Enfin, Pierre Issalys, professeur titulaire à la Faculté de droit de l’Université Laval, souligne quelques aspects pernicieux du projet de loi : « Des mots détournés de leur sens, comme « offrir » et « engagement », là où tout est imposé. Des règles essentielles laissées en blanc : qui sera, pour le moment, visé par ce nouveau programme? Que sera un « emploi convenable »? Jusqu’où la prestation dite « de base » pourra-t-elle être réduite? Des contraintes et des avantages discrétionnaires, déterminés sans recours possible.
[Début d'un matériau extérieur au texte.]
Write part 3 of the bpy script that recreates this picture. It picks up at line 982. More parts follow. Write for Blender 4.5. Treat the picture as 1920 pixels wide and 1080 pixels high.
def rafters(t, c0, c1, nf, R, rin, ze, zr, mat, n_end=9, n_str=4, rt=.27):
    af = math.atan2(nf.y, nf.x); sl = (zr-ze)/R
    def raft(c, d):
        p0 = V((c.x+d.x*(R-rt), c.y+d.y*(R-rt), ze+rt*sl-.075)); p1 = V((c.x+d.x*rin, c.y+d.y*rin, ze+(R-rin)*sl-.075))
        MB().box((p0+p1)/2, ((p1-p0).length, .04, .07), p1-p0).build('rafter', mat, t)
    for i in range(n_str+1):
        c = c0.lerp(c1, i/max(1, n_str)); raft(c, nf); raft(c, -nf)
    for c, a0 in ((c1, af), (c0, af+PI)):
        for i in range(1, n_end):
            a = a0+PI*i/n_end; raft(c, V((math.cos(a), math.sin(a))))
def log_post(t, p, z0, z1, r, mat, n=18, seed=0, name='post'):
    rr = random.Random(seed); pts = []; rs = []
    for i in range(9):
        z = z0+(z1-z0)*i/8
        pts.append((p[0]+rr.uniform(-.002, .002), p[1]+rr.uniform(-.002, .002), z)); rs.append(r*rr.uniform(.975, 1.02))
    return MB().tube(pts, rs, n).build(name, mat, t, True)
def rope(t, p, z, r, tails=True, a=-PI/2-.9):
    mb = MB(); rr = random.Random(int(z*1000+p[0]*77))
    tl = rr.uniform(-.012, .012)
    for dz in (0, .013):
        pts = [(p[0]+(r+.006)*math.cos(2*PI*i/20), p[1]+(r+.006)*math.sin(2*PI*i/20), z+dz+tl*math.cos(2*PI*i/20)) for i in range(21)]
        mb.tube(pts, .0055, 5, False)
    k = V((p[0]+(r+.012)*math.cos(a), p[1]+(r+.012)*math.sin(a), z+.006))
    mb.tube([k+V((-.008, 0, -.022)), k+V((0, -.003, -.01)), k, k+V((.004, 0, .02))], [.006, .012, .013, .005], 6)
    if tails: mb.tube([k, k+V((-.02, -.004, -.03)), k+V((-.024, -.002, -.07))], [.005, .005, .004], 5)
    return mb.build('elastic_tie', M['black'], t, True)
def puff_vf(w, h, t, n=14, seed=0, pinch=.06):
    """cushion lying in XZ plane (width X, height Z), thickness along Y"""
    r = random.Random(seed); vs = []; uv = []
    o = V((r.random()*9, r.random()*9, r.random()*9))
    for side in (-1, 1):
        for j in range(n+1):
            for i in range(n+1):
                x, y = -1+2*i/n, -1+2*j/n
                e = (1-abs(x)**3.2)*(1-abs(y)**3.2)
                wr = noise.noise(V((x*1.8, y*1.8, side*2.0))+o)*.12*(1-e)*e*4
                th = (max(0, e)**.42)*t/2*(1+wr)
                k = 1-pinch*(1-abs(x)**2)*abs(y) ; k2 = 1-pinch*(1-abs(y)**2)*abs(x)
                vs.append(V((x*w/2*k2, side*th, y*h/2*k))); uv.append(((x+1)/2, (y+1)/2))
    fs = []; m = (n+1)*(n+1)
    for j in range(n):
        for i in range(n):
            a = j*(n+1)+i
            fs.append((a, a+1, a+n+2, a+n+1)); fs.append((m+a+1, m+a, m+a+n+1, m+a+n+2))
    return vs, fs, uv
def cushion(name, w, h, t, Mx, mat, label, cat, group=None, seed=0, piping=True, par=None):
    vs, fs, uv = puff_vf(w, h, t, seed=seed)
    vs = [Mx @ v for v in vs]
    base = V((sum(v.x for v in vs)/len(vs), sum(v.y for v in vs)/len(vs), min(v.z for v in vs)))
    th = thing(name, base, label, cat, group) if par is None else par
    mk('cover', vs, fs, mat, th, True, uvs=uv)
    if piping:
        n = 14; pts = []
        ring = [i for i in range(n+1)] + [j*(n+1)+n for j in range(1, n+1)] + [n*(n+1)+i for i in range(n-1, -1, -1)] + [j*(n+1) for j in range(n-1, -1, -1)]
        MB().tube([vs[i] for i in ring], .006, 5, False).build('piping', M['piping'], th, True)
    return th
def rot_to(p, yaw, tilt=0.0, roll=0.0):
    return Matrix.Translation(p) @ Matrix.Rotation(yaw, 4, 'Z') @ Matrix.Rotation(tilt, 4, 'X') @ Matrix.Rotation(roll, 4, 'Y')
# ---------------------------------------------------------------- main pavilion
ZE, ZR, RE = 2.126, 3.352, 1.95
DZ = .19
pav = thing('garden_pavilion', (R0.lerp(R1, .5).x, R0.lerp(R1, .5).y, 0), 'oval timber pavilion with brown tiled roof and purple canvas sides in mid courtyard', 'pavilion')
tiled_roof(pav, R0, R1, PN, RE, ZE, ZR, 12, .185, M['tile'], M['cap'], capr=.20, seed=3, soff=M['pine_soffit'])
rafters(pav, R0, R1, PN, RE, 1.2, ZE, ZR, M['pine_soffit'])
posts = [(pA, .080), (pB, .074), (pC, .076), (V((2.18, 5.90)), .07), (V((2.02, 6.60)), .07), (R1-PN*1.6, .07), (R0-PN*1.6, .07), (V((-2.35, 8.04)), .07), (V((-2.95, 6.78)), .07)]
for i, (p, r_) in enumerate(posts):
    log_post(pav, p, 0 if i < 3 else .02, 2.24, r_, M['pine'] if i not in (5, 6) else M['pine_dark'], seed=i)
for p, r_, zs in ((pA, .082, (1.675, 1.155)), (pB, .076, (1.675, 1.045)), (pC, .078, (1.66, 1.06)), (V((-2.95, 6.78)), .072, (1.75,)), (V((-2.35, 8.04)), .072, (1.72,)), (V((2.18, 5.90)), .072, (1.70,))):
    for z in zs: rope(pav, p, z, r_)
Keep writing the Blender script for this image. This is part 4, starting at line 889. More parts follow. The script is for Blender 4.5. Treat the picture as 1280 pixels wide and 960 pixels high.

Au total, pour ces personnes, l’insécurité juridique s’ajouterait à l’invisibilité sociale. »
En conclusion
Notons finalement que trois organisations syndicales ont décidé d’appuyer la démarche des professeurEs et chargéEs de cours contre le projet de loi no 70. Il s’agit de :
- La Fédération nationale des enseignantes et des enseignants du Québec (FNEEQ-CSN), qui représente 34 000 membres.
- La Fédération des syndicats de l’enseignement (FSE-CSQ), qui représente 65 000 membres.
- La Fédération des enseignantes et enseignants de cégep (FEC-CSQ), qui représente 2 800 membres;
« Au final, le ministre Blais devra bien finir par admettre que le projet de loi no 70 suscite la quasi-unanimité contre lui. Il est injustifiable à tous points de vue de s’attaquer aux personnes assistées sociales, tout comme il est inadmissible de recourir à des préjugés pour masquer le manque de rigueur d’une argumentation », conclut Virginie Larivière, porte-parole du Collectif.